June 30 2010 | 0 comments
Categories: Labeling, Publishing

Hi,

I'm wondering if there is an equation or rule that says what the appropriate font and font size is for different scale maps? They would be used in different map outputs like web apps, powerpoint slides, animations, desktop.
I would say that these outputs would be affected differently by things like screen real estate and resolution.
Are there any rules or cartographic standards that I should follow?

Mapping Center Answer:

Unfortunatley, no -- no one single source has this info right now.  But we can give you some ideas. 

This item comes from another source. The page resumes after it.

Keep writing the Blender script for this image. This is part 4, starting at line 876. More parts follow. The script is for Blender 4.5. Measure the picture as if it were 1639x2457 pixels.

At the best, on a print map with very high resolution (upo to 2400 dpi) you would be able to use fonts down to about 5 pts (I usually don't go below 6 pts in deference to older map readers who need reading glasses like me!)  Of course, thsi depends on the font -- some are more condensed and some are more open -- the more open the font (by which I mean space within and between the letters), the smaller the size you can use it at.

Using a standard office printer at 300 dpi, 6 pts is the minimum, and 7 or 8 is usually easier on the eye.

For on-screen viewing, the resolution is degraded to 96 dpi.  In this environment, and with the light being projected at the user instead of pigment being laid on paper, you should use fonts that are at least 7 pts for Windows systems (9 on Mac systems).

At the worst, you would be projecting the map, and this really degrades thing.  For these types of maps, I try to use 12 and more often 14 pt font so the text is legible (that is, it can been seen AND understood).